Sta cambiando la geografia della concorrenza per il meccanotessile italiano?
I competitor, così come i mercati di riferimento, sono sempre gli stessi. C’è la Cina, su tutti, e poi Turchia e India, mentre sono in calo Pakistan e Bangladesh. Il nostro export per il 40% riguarda l’Asia, il 18% le Americhe, il resto è in Europa. La Turchia sta migliorando la produzione tessile, ma a livello di meccanotessile è ancora indietro rispetto a noi.
Il suo “post Zucchi” sarà all’insegna della continuità?
La continuità è importante perché vuol dire confermare quanto di buono fatto in precedenza, non solo da Zucchi. Io spero di avere occasioni per migliorare la situazione attuale e di sfruttarle al meglio, insieme al team di Acimit.

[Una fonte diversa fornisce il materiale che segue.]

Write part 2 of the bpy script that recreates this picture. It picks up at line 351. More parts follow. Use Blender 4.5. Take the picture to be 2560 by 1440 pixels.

Spesso le innovazioni arrivano dalle richieste del mercato, così come le nuove frontiere. Fino a qualche anno fa il mercato uzbeko, per fare un esempio, era inesistente, poi è sbocciato. A giugno andremo ad esplorare il mercato del Turkmenistan, per scoprire cosa ci potrà dare.
Acimit e l’intelligenza artificiale. Siete pronti?
Questa è un’opportunità e un rischio al tempo stesso. Opportunità perché in certe condizioni aiuta a migliorarsi, ma come in tutte le cose non bisogna andare all’eccesso, come accadde per Internet agli inizi. Bisogna capire qual è il limite e fin dove si può arrivare.